Client: Department of Education
Location: Perth, Australia
Completion date: 2010
Artwork budget: $78,000
Project Team
Artist
Tony Pankiw
Tony Pankiw
Industry Resource
Jan and Ian Harry
Edgeworkshop
Overview
Interactive artwork depicting school mascot. Used as a meet and
greet area and seating for the students.
Lockridge Primary School
4.8m x 2.4m x 3m
Completed 2010
Commissioned by Building Management and Works
Painted aluminum and galvanized steel with concrete seat.
Goals
The staff and students of Lockridge Primary School are proud that the land on which the school sits was once farmland owned by the prominent local Hammersley family. So much so that their family crest, the mythical Gryphon, is now the school crest.
With its lion’s body, bird’s head, and wings, the Gryphon is a marvellous starting point for an artist’s vivid imagination to take off.

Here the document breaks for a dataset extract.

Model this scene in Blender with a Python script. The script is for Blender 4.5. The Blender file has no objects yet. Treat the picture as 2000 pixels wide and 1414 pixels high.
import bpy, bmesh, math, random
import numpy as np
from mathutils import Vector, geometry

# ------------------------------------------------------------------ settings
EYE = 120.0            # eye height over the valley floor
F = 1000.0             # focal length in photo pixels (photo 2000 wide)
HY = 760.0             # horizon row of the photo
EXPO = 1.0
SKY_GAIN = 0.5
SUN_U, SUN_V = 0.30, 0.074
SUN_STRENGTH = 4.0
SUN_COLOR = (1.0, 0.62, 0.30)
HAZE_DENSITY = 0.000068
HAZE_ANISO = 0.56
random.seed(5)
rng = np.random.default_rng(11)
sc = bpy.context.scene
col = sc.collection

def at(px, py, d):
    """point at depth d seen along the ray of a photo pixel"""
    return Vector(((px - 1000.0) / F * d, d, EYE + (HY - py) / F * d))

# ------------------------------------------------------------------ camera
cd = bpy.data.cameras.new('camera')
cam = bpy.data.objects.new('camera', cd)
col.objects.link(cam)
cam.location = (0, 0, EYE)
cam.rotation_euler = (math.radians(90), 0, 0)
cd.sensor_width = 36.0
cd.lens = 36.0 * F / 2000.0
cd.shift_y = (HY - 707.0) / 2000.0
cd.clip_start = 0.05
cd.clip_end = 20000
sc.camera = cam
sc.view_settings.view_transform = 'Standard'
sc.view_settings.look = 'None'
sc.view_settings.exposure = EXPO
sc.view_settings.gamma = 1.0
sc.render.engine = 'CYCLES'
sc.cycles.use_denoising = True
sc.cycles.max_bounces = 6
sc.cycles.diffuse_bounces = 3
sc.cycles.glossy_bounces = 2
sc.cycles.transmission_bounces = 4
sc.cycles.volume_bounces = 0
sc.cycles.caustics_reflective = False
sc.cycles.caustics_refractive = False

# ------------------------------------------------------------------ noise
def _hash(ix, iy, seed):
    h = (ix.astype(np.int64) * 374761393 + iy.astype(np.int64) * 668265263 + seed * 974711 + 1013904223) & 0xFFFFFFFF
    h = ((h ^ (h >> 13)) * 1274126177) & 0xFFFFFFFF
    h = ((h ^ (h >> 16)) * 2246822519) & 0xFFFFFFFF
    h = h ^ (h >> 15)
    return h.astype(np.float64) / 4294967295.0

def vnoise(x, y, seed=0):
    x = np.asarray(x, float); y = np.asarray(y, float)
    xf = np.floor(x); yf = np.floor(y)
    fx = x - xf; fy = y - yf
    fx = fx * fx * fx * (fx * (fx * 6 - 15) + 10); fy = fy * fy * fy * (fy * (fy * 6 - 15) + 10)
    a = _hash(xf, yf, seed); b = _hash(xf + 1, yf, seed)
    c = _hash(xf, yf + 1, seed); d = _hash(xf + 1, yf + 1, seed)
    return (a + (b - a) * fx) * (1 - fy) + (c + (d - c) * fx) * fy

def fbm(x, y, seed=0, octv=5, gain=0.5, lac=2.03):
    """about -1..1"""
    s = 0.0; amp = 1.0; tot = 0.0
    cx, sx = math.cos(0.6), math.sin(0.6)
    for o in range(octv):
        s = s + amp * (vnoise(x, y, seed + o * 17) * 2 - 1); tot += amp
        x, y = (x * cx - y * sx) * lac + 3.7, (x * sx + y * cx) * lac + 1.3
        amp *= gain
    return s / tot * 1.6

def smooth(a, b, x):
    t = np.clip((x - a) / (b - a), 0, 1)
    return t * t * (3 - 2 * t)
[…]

The wings on Tony Pankiw’s giant metal Gryphon form a shelter from the sun while the tail, positioned under the wing, is a seat. The sculpture is made from galvanized steel, aluminium and concrete, with the surrounding area laid with rubber for safety. The two metals contrast. The galvanized steel has a facetted, grainy surface, while the new aluminium gives the wings the ‘high tech’ look of an aircraft. The concrete plinth enhances the Gryphon’s aura of stateliness.
Process
Diverting from the Gryphon, each teaching block has been given the Nyoongar name for a local tree. A laser cut aluminium, metal relief tree with the name at the base, sits on each building. Tony ran special workshops with the students so their delightful drawings could be transcribed into design elements that sit on either side of each tree. Kwela (sheoak) has river creatures; Moodja (Christmas tree) has flying creatures; and Baroo (grass tree) has land creatures, all imagined or remembered by the students.